Slithy is just the same sort of construction as espounce. It is not first one word, then the other, but the two words folded together completely. Or, if you prefer a chemical metaphor, it is not a suspension, but a solution.

So we have discovered a new word. Now, we could mock the writer for an obvious mistake. In fact, that is what Dr. Boli set out to do. But instead he began to like the word espounce, and is now disposed to suggest that we should embrace it as expressing an idea not otherwise easily expressed: the idea of simultaneously espousing an idea and expounding it to others.

Comments

  1. I refuse to espounce this new word!

    Jeffery Hodges

    @ @ @

  2. True, I don’t just conderstend it completely, I also don’t conderstand it incompletely.

    Jeffery Hodges

    * * *

  3. DmL says:

    Not to be confused with playing bedeviled advocate.

  4. mikeski says:

    I’d just like to know how he’s cosplaying as Heihachi Mishima when he died in 1860. Was he precognerdive?

  5. C. Simon says:

    Enter “hunting of” into Google, and Google will immediately recognize that you mean “the Snark”; and in the preface to that poem, Carol gives us the following wonderful explanation about the origin of portmanteaus:

    For instance, take the two words “fuming” and “furious.” Make up your
    mind that you will say both words, but leave it unsettled which you will
    first. Now open your mouth and speak. If your thoughts incline
    ever so little towards “fuming,” you will say “fuming-furious;” if they
    turn, by even a hair’s breadth, towards “furious,” you will say
    “furious-fuming;” but if you have the rarest of gifts, a perfectly
    balanced mind, you will say “frumious.”

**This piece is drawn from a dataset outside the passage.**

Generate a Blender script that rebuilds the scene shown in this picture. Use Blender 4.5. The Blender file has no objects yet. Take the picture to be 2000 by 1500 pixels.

    By the way, if you want to solve all Mankind’s problems (or at least be trendy), all you need is a portmanteau of a personal pronoun with the name of a product or service. *You*Tube, *I*Pod, etc. I’m sure the world will be over when an evil dictator discovers he can create a service named “MyMe,” which, being the portmanteau of a personal pronoun with the same personal pronoun, will of course be absolutely irresistible to the masses.

  6. Sean says:

    Now, can we come up with something better than the hideous portmanteau of ‘glamping’ for ‘spending several days in luxuriously rustic accommodations in a rural area’?